Data records:
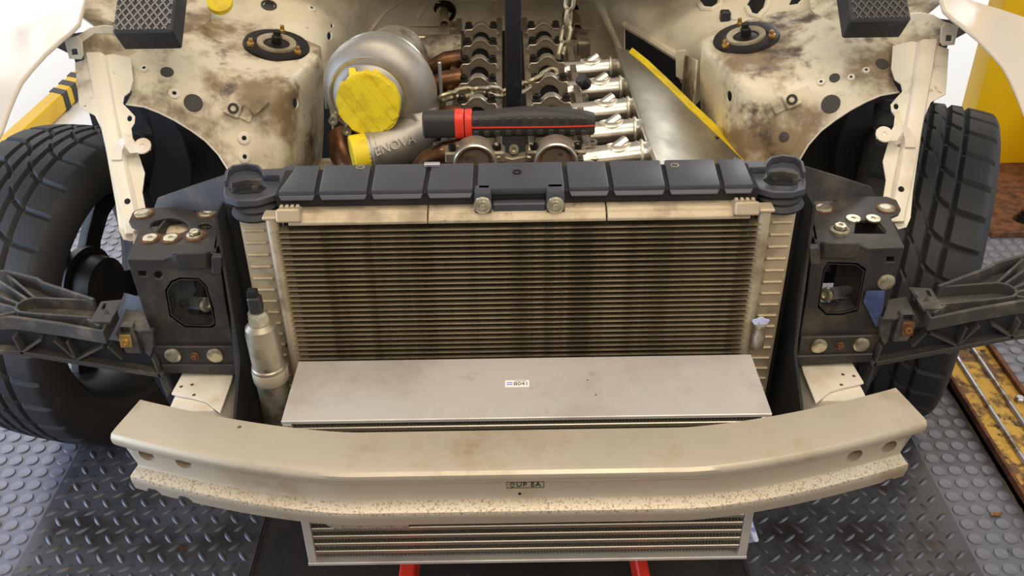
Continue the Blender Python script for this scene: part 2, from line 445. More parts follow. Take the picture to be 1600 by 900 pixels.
# yellow lift column
cx = at(1499, 172, Y=2.89).x
t = thing('lift_column', 'chipped yellow steel lift column standing behind the right tyre', 'lift column', (cx + .15, 2.75, 0))
MB().box((cx + .17, 2.84, 1.35), (.34, .10, 2.7)).build('column', 'yellow_paint', t, bevel=.012, seg=2)
MB().box((cx + .17, 2.66, .010), (.52, .62, .020)).build('base_plate', 'rust', t, bevel=.003)
MB().prism([(cx + .20, 2.79, .02), (cx + .20, 2.52, .02), (cx + .20, 2.79, .30)], (.016, 0, 0)).build('gusset', 'yellow_paint', t, bevel=.002)
for q in ((cx + .03, 2.42), (cx + .27, 2.42)):
    MB().lathe((q[0], q[1], .02), (0, 0, 1), [(.026, 0), (.026, .004), (.017, .004), (.017, .018), (.010, .018), (.010, .03), (0, .03)], 12).build('anchor_bolt', 'bolt_dark', t)

# hazard striped lift arm at the far left
p0 = at(0, 236, Z=.05); p1 = at(124, 122, Z=.05)
d = (p1 - p0).normalized(); sd = V((-d.y, d.x, 0)).normalized()
p0 = p0 - d * .3; p1 = p1 + d * .5
t = thing('lift_arm', 'yellow and black striped lift arm lying behind the left tyre', 'lift arm', (p0 + p1) / 2 - V((0, 0, .05)))
L = (p1 - p0).length
MB().prism([p0 - sd * .03 - V((0, 0, .045)), p0 + sd * .03 - V((0, 0, .045)), p0 + sd * .03 + V((0, 0, .02)), p0 - sd * .03 + V((0, 0, .02))], d * L).build('arm', 'yellow_paint', t, bevel=.006)
for k in range(4):
    q = p0 + d * (L - .50 - .22 + k * .08)
    MB().prism([q - sd * .0315 - V((0, 0, .045)), q + sd * .0315 - V((0, 0, .045)) + d * .03, q + sd * .0315 + V((0, 0, .0215)) + d * .03, q - sd * .0315 + V((0, 0, .0215))], d * .04).build('stripe', 'hazard_black', t)

# red engine crane legs under the intercooler
for (u0, v0, lab) in ((635, 890, 'red crane leg under the left half of the intercooler'), (1007, 884, 'red crane leg under the right half of the intercooler')):
    q = at(u0, v0, Z=.13); dx = .012 if u0 < 800 else -.03
    t = thing('crane_leg', lab, 'crane leg', (q.x, .9, 0), group='red crane legs')
    w = .013 if u0 < 800 else .010
    MB().hexa([V((q.x - w - dx, .25, .07)), V((q.x + w - dx, .25, .07)), V((q.x + w + dx, 1.75, .07)), V((q.x - w + dx, 1.75, .07)),
               V((q.x - w - dx, .25, .13)), V((q.x + w - dx, .25, .13)), V((q.x + w + dx, 1.75, .13)), V((q.x - w + dx, 1.75, .13))]).build('leg_tube', 'red_paint', t, bevel=.003)
    for yy in (.3, 1.7):
        MB().cyl((q.x - .02, yy, .04), (q.x + .02, yy, .04), .035, n=20).build('castor_wheel', 'bolt_dark', t, bevel=.003)

# ================================================================== FASTENERS (shared meshes)
def bolt_meshes():
    B = {}
    B['flat'] = MB().lathe((0, 0, 0), (0, 0, 1), [(.0105, 0), (.0105, .0022), (.0098, .003), (.0035, .003), (.0030, .001), (0, .001)], 22).mesh('washer_bolt', 35)
    m = MB().lathe((0, 0, 0), (0, 0, 1), [(.0115, 0), (.0112, .0025), (.0075, .0035)], 22)
    m.lathe((0, 0, .0035), (0, 0, 1), [(.0068, 0), (.0068, .0045), (.0058, .0055), (.003, .0055), (.003, .004), (0, .004)], 6); B['hex'] = m.mesh('hex_bolt', 35)
    B['disc'] = MB().lathe((0, 0, 0), (0, 0, 1), [(.0125, 0), (.0120, .002), (.009, .0034), (.005, .0030), (0, .0034)], 22).mesh('round_bolt', 45)
    B['ring'] = MB().lathe((0, 0, 0), (0, 0, 1), [(.0150, 0), (.0148, .0012), (.0105, .0012), (.0105, 0)], 24).mesh('washer_ring', 35)
    return B
BM = bolt_meshes()
def bolt(parent, p, n, kind='flat', mat='zinc', sc=1.0, name='bolt', rust=False):
    p, n = S(p), V(n) if SIDE == 1 else V((-n[0], n[1], n[2]))
    key = (kind, mat)
    if key not in BM:
        me = BM[kind].copy(); me.materials.clear(); me.materials.append(MAT[mat]); BM[key] = me
    o = link(name, BM[key], None, parent, frame(p, n) @ Matrix.Scale(sc, 4))
    if rust:
        if ('ring', 'rust') not in BM:
            me = BM['ring'].copy(); me.materials.clear(); me.materials.append(MAT['rust']); BM[('ring', 'rust')] = me
        link('washer', BM[('ring', 'rust')], None, parent, frame(p, n) @ Matrix.Scale(sc, 4))
    return o

# ================================================================== BUMPER BEAM
beam = thing('bumper_beam', 'curved cream aluminium bumper beam with a stepped front across the car', 'bumper beam', (X0, .9, .47))
ZB = .553; YB = .872
def yb(dx): return YB + .43 * max(0, abs(dx) - .21) ** 1.5
prof = [(.078, 0, .520), (.014, 0, .535), (.005, -.0012, .5375), (.001, -.005, .538), (0, -.010, .538), (.0005, -.015, .537), (.0025, -.019, .533), (.006, -.0215, .522), (.0068, -.025, .514),
        (.0074, -.0505, .511), (.0062, -.0525, .512), (-.005, -.0572, .516), (-.009, -.0590, .519), (-.0105, -.0625, .519), (-.010, -.069, .519), (-.008, -.0815, .517), (-.004, -.0845, .516), (.066, -.086, .512), (.078, -.080, .512)]
rings = []
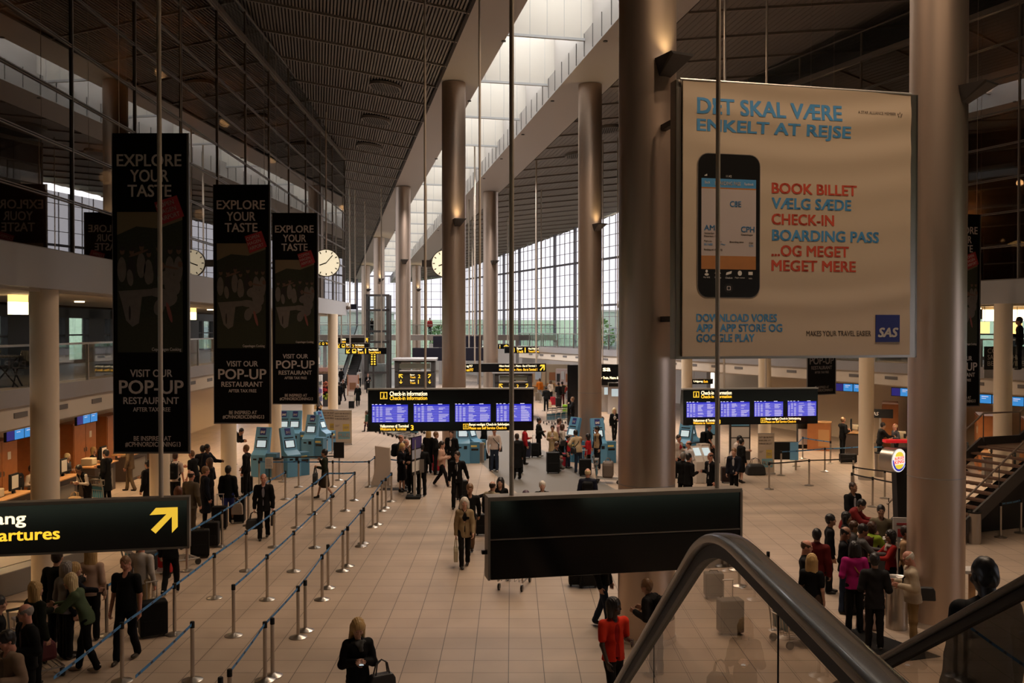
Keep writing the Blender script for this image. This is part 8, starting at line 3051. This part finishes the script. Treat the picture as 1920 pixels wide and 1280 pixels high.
P_(266, 1008, 'person in khaki shorts behind the yellow arrow sign', 1.74, 170, ('shirt', (.36, .33, .30)), ('shorts', (.25, .18, .10)), ('short', 'brown'), 'ruddy', 'stand', ('down', 'down'))
P_(320, 966, 'person in black with white shoes behind the end of the arrow sign', 1.72, 180, ('jacket', K), ('trousers', K), ('short', 'black'), 'tan', 'walk2', ('fwd', 'down'), shoes=(.5, .46, .42))
P_(280, 935, 'person with pale hair just above the arrow sign', 1.62, 200, ('jacket', (.3, .2, .14)), ('trousers', K), ('short', 'pale'), 'fair', 'stand', ('down', 'down'))
P_(335, 912, 'person with red brown hair in olive jacket above the arrow sign end', 1.64, 170, ('jacket', (.030, .030, .016)), ('trousers', K), ('full', 'red'), 'fair', 'stand', ('down', 'down'))
P_(359, 883, 'man in grey tweed jacket seen from behind in the left queue', 1.82, 160, ('blazer', (.085, .066, .045)), ('trousers', (.05, .035, .025)), ('bald', 'dkbrown'), 'ruddy', 'stand', ('down', 'carry'), fine=.015)
P_(386, 874, 'man in navy coat looking right in the left queue', 1.78, 120, ('coat', NAVY), ('trousers', K), ('short', 'ltbrown'), 'ruddy', 'stand', ('down', 'down'))
P_(392, 859, 'woman with long brown hair looking left in the left queue', 1.70, 260, ('jacket', K), ('trousers', K), ('long', 'brown'), 'ruddy', 'stand', ('fwd', 'down'), fem=True)
P_(380, 835, 'person with black hair in dark blue jacket at the rear of the left queue', 1.74, 185, ('jacket', NAVY), ('trousers', K), ('short', 'black'), 'tan', 'stand', ('down', 'down'))
P_(389, 833, 'dark skinned man looking right at the rear of the left queue', 1.78, 80, ('jacket', NAVY), ('trousers', K), ('short', 'black'), 'brown', 'stand', ('down', 'reach'))
P_(359, 844, 'bald man in black T-shirt facing left in the queue', 1.76, 250, ('tshirt', (.012, .011, .011)), ('trousers', K), ('buzz', 'ltbrown'), 'ruddy', 'stand', ('reach', 'down'), lean=10)
P_(368, 873, 'small blond child held in the left queue', 1.20, 330, ('jacket', (.42, .30, .20)), ('trousers', DENIM), ('short', 'pale'), 'fair', 'stand', ('down', 'down'), child=True)
P_(329, 848, 'man in white T-shirt with black backpack right of the cream column', 1.80, 178, ('tshirt', (.50, .42, .38)), ('trousers', K), ('buzz', 'brown'), 'ruddy', 'stand', ('down', 'down'), pack=(K, 'black backpack on the man in white beside the cream column'))
P_(428, 873, 'person with black hair in black jacket and blue shorts seen from behind', 1.74, 178, ('jacket', K), ('shorts', (.025, .035, .16)), ('short', 'black'), 'brown', 'walk2', ('down', 'down'), shoes=(.5, .46, .42), fine=.015,
   bags=[(-1, .34, .1, .34, (.32, .26, .22), 'white and green plastic bag of the person in blue shorts', .12, 0)])
P_(461, 834, 'man in black jacket facing left with hand on a suitcase by the kiosks', 1.78, 265, ('jacket', (.010, .010, .012)), ('trousers', K), ('short', 'ltbrown'), 'ruddy', 'stand', ('low', 'down'))
P_(453, 803, 'person in black bending behind the cream column', 1.76, 70, ('coat', K), ('trousers', K), ('short', 'black'), 'tan', 'stand', ('reach', 'fwd'), lean=40, pack=(K, 'black pack on the bending person by the kiosks'))
P_(494, 888, 'bald man in dark suit and pale shirt walking with a bag in each hand', 1.80, 8, ('blazer', (.012, .011, .013)), ('trousers', (.012, .011, .012)), ('bald', 'ltbrown'), 'ruddy', 'walk2', ('carry', 'carry'), shirt=(.22, .20, .23), fine=.014,
   bags=[(-1, .46, .2, .28, K, 'black leather holdall in the left hand side of the suited man', .2, 0.3), (1, .34, .1, .30, (.025, .018, .016), 'dark briefcase in the right hand side of the suited man', .08)])
P_(608, 842, 'woman in dark green dress walking left with a black bag inside the lanes', 1.72, 268, ('sweater', (.022, .03, .016)), ('skirt', (.04, .028, .018)), ('short', 'black'), 'tan', 'walk', ('up', 'fwd'), fem=True,
   bags=[(1, .40, .14, .38, K, 'black tote bag of the woman in the green dress', .22, 0.1)])
# --- check-in staff and passengers on the left
P_(60, 872, 'agent in white shirt half hidden by the nearest cream column', 1.70, 80, ('shirt', (.45, .38, .32)), ('trousers', K), ('short', 'dkbrown'), 'ruddy', 'sit', ('fwd', 'fwd'))
P_(127, 850, 'agent with blond hair behind the first left desk', 1.68, 90, ('shirt', (.06, .06, .07)), ('trousers', K), ('bob', 'pale'), 'fair', 'sit', ('fwd', 'fwd'), fem=True)
P_(176, 838, 'agent with blond hair behind the second left desk', 1.70, 90, ('shirt', K), ('trousers', K), ('bob', 'blond'), 'fair', 'sit', ('fwd', 'fwd'), fem=True)
P_(147, 872, 'passenger in white shirt and black vest bent over bags at the left desk', 1.66, 330, ('vest', K), ('trousers', K), ('short', 'black'), 'brown', 'stand', ('fwd', 'fwd'), lean=25, shirt=(.46, .40, .34))
P_(198, 843, 'passenger in black at the second left desk', 1.80, 260, ('coat', K), ('trousers', K), ('short', 'black'), 'tan', 'stand', ('reach', 'down'))
P_(243, 826, 'man in brown suit leaning on the left desk', 1.80, 265, ('blazer', (.12, .085, .052)), ('trousers', (.10, .07, .042)), ('short', 'brown'), 'ruddy', 'walk2', ('reach', 'down'))
P_(277, 862, 'slim person in black beside the cream column behind the banner', 1.76, 250, ('coat', K), ('trousers', K), ('short', 'black'), 'tan', 'stand', ('reach', 'down'))
# --- legs that show below the black sign
P_(1132, 1008, 'person in jeans behind the black sign beside the near column', 1.74, 60, ('jacket', K), ('trousers', DENIM), ('short', 'brown'), 'fair', 'walk2', ('down', 'down'))
# --- far footbridge
for px, py, lb, c in ((697, 583, 'person on the far footbridge by the dark lift tower', K), (806, 590, 'person in red on the far footbridge near the clock', (.3, .03, .03))):
    q = at(px, py, 99.0)
    P_(px, py, lb, 1.74, 0, ('jacket', c), ('trousers', K), ('short', 'black'), 'tan', 'stand', ('down', 'down'), pos=(q.x, 99.0, 5.12))
q = at(608, 595, 75.0)
P_(608, 597, 'person sitting at the far left balcony end', 1.72, 40, ('jacket', (.10, .10, .11)), ('trousers', K), ('short', 'grey'), 'fair', 'stand', ('fwd', 'down'), pos=(LP(58, 2.2, 0)[0], 58.0, 4.42))
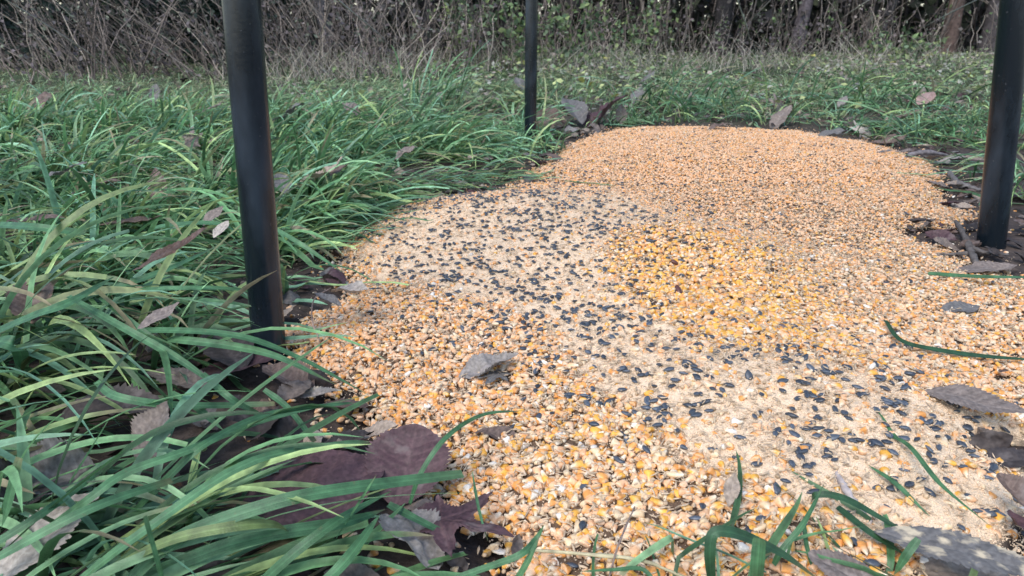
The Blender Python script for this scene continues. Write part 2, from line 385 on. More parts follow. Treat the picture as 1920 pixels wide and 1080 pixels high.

Given task:
Transcribe the entries from their first line to the line that holds "12).build('anchor_bolt', 'bolt_dark', t)", both included, and skip every picture.

Response below:
Continue the Blender Python script for this scene: part 2, from line 445. More parts follow. Take the picture to be 1600 by 900 pixels.
# yellow lift column
cx = at(1499, 172, Y=2.89).x
t = thing('lift_column', 'chipped yellow steel lift column standing behind the right tyre', 'lift column', (cx + .15, 2.75, 0))
MB().box((cx + .17, 2.84, 1.35), (.34, .10, 2.7)).build('column', 'yellow_paint', t, bevel=.012, seg=2)
MB().box((cx + .17, 2.66, .010), (.52, .62, .020)).build('base_plate', 'rust', t, bevel=.003)
MB().prism([(cx + .20, 2.79, .02), (cx + .20, 2.52, .02), (cx + .20, 2.79, .30)], (.016, 0, 0)).build('gusset', 'yellow_paint', t, bevel=.002)
for q in ((cx + .03, 2.42), (cx + .27, 2.42)):
    MB().lathe((q[0], q[1], .02), (0, 0, 1), [(.026, 0), (.026, .004), (.017, .004), (.017, .018), (.010, .018), (.010, .03), (0, .03)], 12).build('anchor_bolt', 'bolt_dark', t)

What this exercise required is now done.